**What the exercise asks:** Return the lines that follow, exactly as they appear, from the first through the one containing "sc.camera = cam"; no pictures are to be included.

══════

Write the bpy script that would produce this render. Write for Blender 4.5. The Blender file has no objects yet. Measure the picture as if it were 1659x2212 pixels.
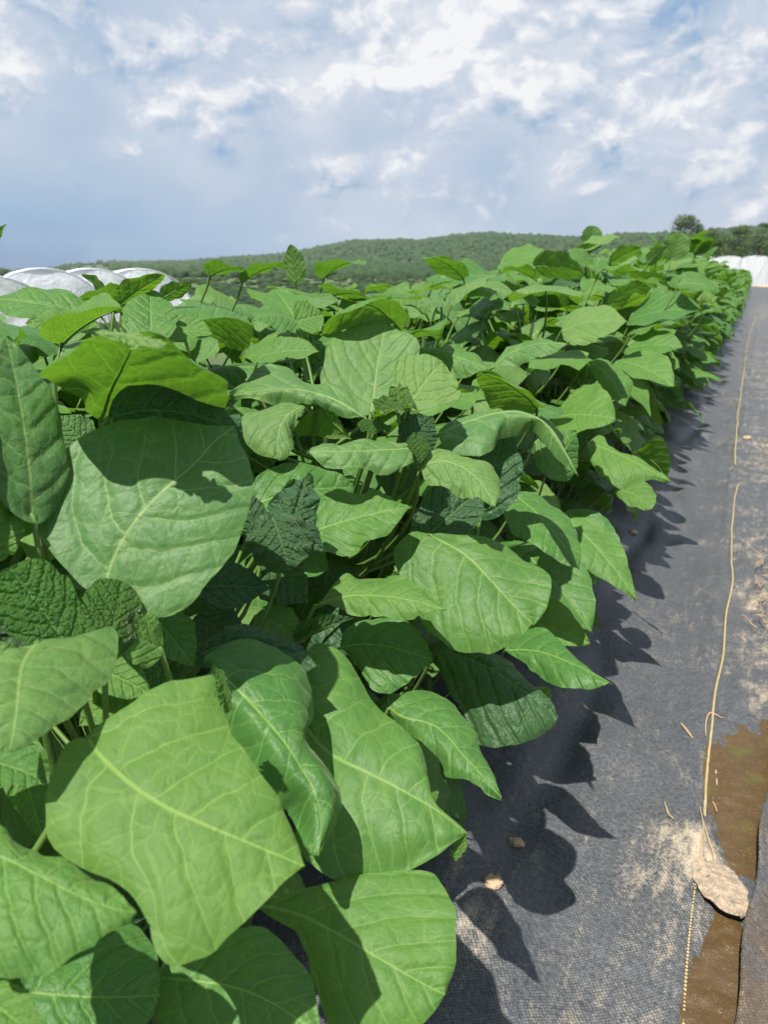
import bpy, math, random
import numpy as np
from mathutils import Vector

R = math.radians
sc = bpy.context.scene
COL = sc.collection

# ------------------------------------------------------------------ camera, light, sky
CAM_H, F_PX, PITCH, YAW = 0.97, 745.0, R(17.8), R(26.0)
cd = bpy.data.cameras.new('camera'); cam = bpy.data.objects.new('camera', cd); COL.objects.link(cam)
cam.location = (0, 0, CAM_H); cam.rotation_euler = (R(90) - PITCH, 0, YAW)
cd.sensor_fit = 'VERTICAL'; cd.sensor_height = 36; cd.sensor_width = 36; cd.lens = 36 * F_PX / 1024
cd.clip_start = 0.02; cd.clip_end = 6000
cd.dof.use_dof = True; cd.dof.focus_distance = 0.86; cd.dof.aperture_fstop = cd.lens / 2.6
sc.camera = cam

EXPO, SKY_S = 0.92, 0.1
SUN_EL, SUN_DIR = R(65), (-0.03, -0.55)
sc.view_settings.view_transform = 'Standard'; sc.view_settings.look = 'None'
sc.view_settings.exposure = EXPO; sc.view_settings.gamma = 1
_l = math.hypot(*SUN_DIR); sx, sy = SUN_DIR[0] / _l, SUN_DIR[1] / _l
to_sun = Vector((sx * math.cos(SUN_EL), sy * math.cos(SUN_EL), math.sin(SUN_EL)))
sd = bpy.data.lights.new('sun', 'SUN'); sun = bpy.data.objects.new('sun', sd); COL.objects.link(sun)
sd.energy = 4.6; sd.angle = R(0.53); sd.color = (1, 0.95, 0.86)
sun.rotation_euler = to_sun.to_track_quat('Z', 'Y').to_euler()


def ray(x, y):
    """unit direction through a point of the 1659 x 2212 view of the photograph"""
    px = x * 767 / 1659 - 383.5; py = 512 - y * 1024 / 2212
    fw = F_PX * math.cos(PITCH) + py * math.sin(PITCH)
    up = py * math.cos(PITCH) - F_PX * math.sin(PITCH)
    v = np.array([-math.sin(YAW) * fw + math.cos(YAW) * px, math.cos(YAW) * fw + math.sin(YAW) * px, up])
    return v / np.linalg.norm(v)


CAMP = np.array([0, 0, CAM_H])
def at(x, y, d): return CAMP + ray(x, y) * d
def ground(x, y, z=0.0):
    v = ray(x, y); return CAMP + v * ((z - CAM_H) / v[2])
def project(P):
    P = np.atleast_2d(P) - CAMP
    F = np.array([-math.sin(YAW) * math.cos(PITCH), math.cos(YAW) * math.cos(PITCH), -math.sin(PITCH)])
    Rt = np.array([math.cos(YAW), math.sin(YAW), 0]); U = np.cross(Rt, F)
    z = P @ F; zz = np.where(z > 1e-3, z, 1e-3)
    return np.stack([(P @ Rt / zz * F_PX + 383.5) * 1659 / 767, (512 - P @ U / zz * F_PX) * 2212 / 1024], -1), z


def srgb(r, g, b):
    f = lambda c: (c / 255 / 12.92) if c / 255 <= 0.04045 else ((c / 255 + 0.055) / 1.055) ** 2.4
    return (f(r), f(g), f(b))


class NT:
    def __init__(s, tree): s.t = tree; s.t.nodes.clear()
    def n(s, typ, **kw):
        nd = s.t.nodes.new(typ)
        for k, v in kw.items(): setattr(nd, k, v)
        return nd
    def put(s, sock, v):
        if v is None: return
        if isinstance(v, bpy.types.NodeSocket): s.t.links.new(v, sock)
        else:
            if hasattr(sock, 'default_value') and hasattr(sock.default_value, '__len__'):
                v = tuple(v) if hasattr(v, '__len__') else (v,) * len(sock.default_value)
                if len(sock.default_value) == 4 and len(v) == 3: v = v + (1,)
            sock.default_value = v
    def m(s, op, a, b=None, c=None, clamp=False):
        nd = s.n('ShaderNodeMath', operation=op, use_clamp=clamp)
        for i, v in enumerate((a, b, c)): s.put(nd.inputs[i], v)
        return nd.outputs[0]
    def v(s, op, a, b=None, out=0):
        nd = s.n('ShaderNodeVectorMath', operation=op); s.put(nd.inputs[0], a)
        if b is not None: s.put(nd.inputs[3 if op == 'SCALE' else 1], b)
        return nd.outputs[out]
    def mix(s, f, a, b, blend='MIX'):
        nd = s.n('ShaderNodeMix', data_type='RGBA', blend_type=blend)
        s.put(nd.inputs[0], f); s.put(nd.inputs[6], a); s.put(nd.inputs[7], b); return nd.outputs[2]
    def step(s, x, lo, hi, a=0.0, b=1.0):
        nd = s.n('ShaderNodeMapRange', interpolation_type='SMOOTHSTEP')
        for i, v in enumerate((x, lo, hi, a, b)): s.put(nd.inputs[i], v)
        return nd.outputs[0]
    def noise(s, vec, scale, detail=2, rough=0.5, dist=0.0, typ='FBM', lac=2.0):
        nd = s.n('ShaderNodeTexNoise'); nd.noise_type = typ
        s.put(nd.inputs['Vector'], vec)
        for k, v in (('Scale', scale), ('Detail', detail), ('Roughness', rough), ('Distortion', dist), ('Lacunarity', lac)): s.put(nd.inputs[k], v)
        return nd.outputs[0]
    def voro(s, vec, scale, feature='F1', rnd=1.0):
        nd = s.n('ShaderNodeTexVoronoi', feature=feature)
        s.put(nd.inputs['Vector'], vec); s.put(nd.inputs['Scale'], scale); s.put(nd.inputs['Randomness'], rnd)
        return nd
    def xyz(s, vec):
        nd = s.n('ShaderNodeSeparateXYZ'); s.put(nd.inputs[0], vec); return nd.outputs
    def comb(s, x, y, z=0.0):
        nd = s.n('ShaderNodeCombineXYZ')
        for i, v in enumerate((x, y, z)): s.put(nd.inputs[i], v)
        return nd.outputs[0]
    def ramp(s, f, stops, interp='LINEAR'):
        nd = s.n('ShaderNodeValToRGB'); s.put(nd.inputs[0], f); cr = nd.color_ramp; cr.interpolation = interp
        while len(cr.elements) < len(stops): cr.elements.new(0.5)
        for e, (p, c) in zip(cr.elements, stops): e.position = p; e.color = (*c, 1)
        return nd.outputs[0]
    def bump(s, h, strength, dist, normal=None):
        nd = s.n('ShaderNodeBump'); s.put(nd.inputs['Height'], h); s.put(nd.inputs['Strength'], strength)
        s.put(nd.inputs['Distance'], dist); s.put(nd.inputs['Normal'], normal); return nd.outputs[0]
    def principled(s, **kw):
        nd = s.n('ShaderNodeBsdfPrincipled')
        for k, v in kw.items(): s.put(nd.inputs[k.replace('_', ' ')], v)
        return nd.outputs[0]
    def out(s, sh, typ='ShaderNodeOutputMaterial'):
        o = s.n(typ); s.t.links.new(sh, o.inputs['Surface'])


def material(name):
    m = bpy.data.materials.new(name); m.use_nodes = True
    return m, NT(m.node_tree)


# sky: Nishita blue with procedural cumulus mixed in by direction
w = bpy.data.worlds.new('World'); sc.world = w; w.use_nodes = True
N = NT(w.node_tree)
sky = N.n('ShaderNodeTexSky', sky_type='NISHITA', sun_disc=False, sun_elevation=SUN_EL,
          sun_rotation=math.atan2(to_sun.x, to_sun.y), altitude=200, dust_density=1.5)
D = N.n('ShaderNodeTexCoord').outputs['Generated']
dx, dy, dz = N.xyz(D)
P = N.v('MULTIPLY', D, (1.0, 1.0, 1.5))
warp = N.n('ShaderNodeTexNoise'); N.put(warp.inputs['Vector'], P); N.put(warp.inputs['Scale'], 7.0); N.put(warp.inputs['Detail'], 4)
P2 = N.v('ADD', P, N.v('SCALE', N.v('SUBTRACT', warp.outputs[1], (0.5, 0.5, 0.5)), 0.10))
big = N.noise(P2, 7.0, 6, 0.48)
puff = N.noise(P2, 15.0, 9, 0.54)
off = N.v('ADD', P2, (-0.006, -0.004, 0.022))
puff2 = N.noise(off, 15.0, 5, 0.48)
# how bright the cloud cover is by direction (0 blue ... 1 white), a smooth field fitted to a coarse table
TX = [-120, 0, 200, 400, 600, 800, 1000, 1200, 1400, 1600, 1780]; TY = [-90, 40, 120, 200, 280, 360, 440, 520, 585]
TV = [[.55, .55, .55, .58, .62, .70, .75, .75, .62, .52, .52],
      [.58, .56, .50, .57, .62, .72, .84, .82, .64, .50, .50],
      [.66, .62, .52, .58, .56, .74, .88, .86, .72, .74, .70],
      [.64, .64, .62, .68, .62, .58, .74, .72, .70, .60, .55],
      [.50, .50, .46, .62, .66, .52, .60, .50, .58, .50, .46],
      [.42, .42, .46, .54, .58, .64, .70, .82, .86, .60, .55],
      [.30, .32, .36, .42, .44, .56, .34, .22, .30, .60, .60],
      [.16, .16, .26, .30, .42, .56, .64, .50, .44, .50, .50],
      [.04, .05, .12, .24, .36, .48, .52, .48, .46, .46, .46]]
TD = np.array([ray(x, y) for y in TY for x in TX]); TVv = np.array(TV).ravel() - 0.56; SIG = R(4.6)
KM = np.exp((TD @ TD.T - 1) / SIG ** 2); TW = np.linalg.solve(KM.T @ KM + 0.02 * np.eye(len(TD)), KM.T @ TVv)
blobs = [(tuple(d), SIG, w_) for d, w_ in zip(TD, TW) if abs(w_) > 0.004]
blobs += [(tuple(ray(x, y)), R(r), w_) for x, y, r, w_ in ((785, 262, 1.8, -.06), (765, 290, 1.2, -.04), (40, 75, 1.6, .25), (1525, 240, 1.6, .25), (860, 90, 1.3, .2), (1000, 40, 1.6, .18), (700, 165, 1.8, .18), (310, 165, 2.0, .12), (1600, 405, 1.4, .25), (1100, 320, 1.6, -.06), (190, 260, 2.2, -.06), (575, 340, 1.4, -.06), (1190, 345, 1.6, .15), (860, 385, 1.4, .16), (800, 170, 1.0, .2))]
acc = None
for d, sg_, wt in blobs:
    e = N.m('EXPONENT', N.m('MULTIPLY_ADD', N.v('DOT_PRODUCT', D, d, out=1), 1 / sg_ ** 2, -1 / sg_ ** 2))
    acc = N.m('MULTIPLY_ADD', e, float(wt), acc if acc else 0.0)
amp = N.step(acc, -0.35, 0.1, 0.45, 1.0)
val = N.m('ADD', N.m('MULTIPLY_ADD', N.m('MULTIPLY', N.m('SUBTRACT', big, 0.5), amp), 0.60, 0.49), acc)
heap = N.noise(P2, 11.0, 11, 0.60)
heap2 = N.noise(N.v('ADD', P2, (-0.008, -0.005, 0.028)), 11.0, 8, 0.58)
hm = N.step(N.m('ADD', N.m('SUBTRACT', heap, 0.53), N.m('MULTIPLY', acc, 0.55)), -0.075, 0.10)
lit = N.step(N.m('SUBTRACT', heap, heap2), -0.12, 0.16, -0.24, 0.36)
val = N.m('MULTIPLY_ADD', N.m('MULTIPLY', hm, N.step(acc, -0.35, 0.05, 0.35, 1.0)), lit, val)
val = N.m('MULTIPLY_ADD', N.m('MULTIPLY', N.m('SUBTRACT', puff, puff2), hm), 0.8, val)
K = 1.0 / (2 ** EXPO * SKY_S)
c = lambda r, g, b: tuple(x * K for x in srgb(r, g, b))
rampf = N.ramp(val, [(0.04, srgb(98, 142, 192)), (0.22, srgb(146, 179, 213)), (0.40, srgb(180, 198, 220)), (0.56, srgb(198, 210, 227)),
                     (0.76, srgb(221, 226, 236)), (1.0, srgb(246, 247, 249))])
cl = N.v('SCALE', rampf, K)
cover = N.step(val, -0.15, 0.2, 0.75, 1.0)
skyc = N.v('MULTIPLY', sky.outputs[0], (0.55, 0.62, 0.72))
col = N.mix(N.m('MULTIPLY', cover, N.step(dz, -0.05, 0.0)), skyc, cl)
bg = N.n('ShaderNodeBackground'); N.put(bg.inputs[0], col); bg.inputs[1].default_value = SKY_S
N.out(bg.outputs[0], 'ShaderNodeOutputWorld')
w.cycles.sampling_method = 'MANUAL'; w.cycles.sample_map_resolution = 512
sc.cycles.max_bounces = 7; sc.cycles.diffuse_bounces = 3; sc.cycles.glossy_bounces = 3; sc.cycles.transmission_bounces = 4
sc.cycles.use_denoising = True; sc.cycles.use_fast_gi = False
sc.cycles.sample_clamp_indirect = 6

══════

**Correct result:**
Write the bpy script that would produce this render. Write for Blender 4.5. The Blender file has no objects yet. Measure the picture as if it were 1659x2212 pixels.
import bpy, math, random
import numpy as np
from mathutils import Vector

R = math.radians
sc = bpy.context.scene
COL = sc.collection

# ------------------------------------------------------------------ camera, light, sky
CAM_H, F_PX, PITCH, YAW = 0.97, 745.0, R(17.8), R(26.0)
cd = bpy.data.cameras.new('camera'); cam = bpy.data.objects.new('camera', cd); COL.objects.link(cam)
cam.location = (0, 0, CAM_H); cam.rotation_euler = (R(90) - PITCH, 0, YAW)
cd.sensor_fit = 'VERTICAL'; cd.sensor_height = 36; cd.sensor_width = 36; cd.lens = 36 * F_PX / 1024
cd.clip_start = 0.02; cd.clip_end = 6000
cd.dof.use_dof = True; cd.dof.focus_distance = 0.86; cd.dof.aperture_fstop = cd.lens / 2.6
sc.camera = cam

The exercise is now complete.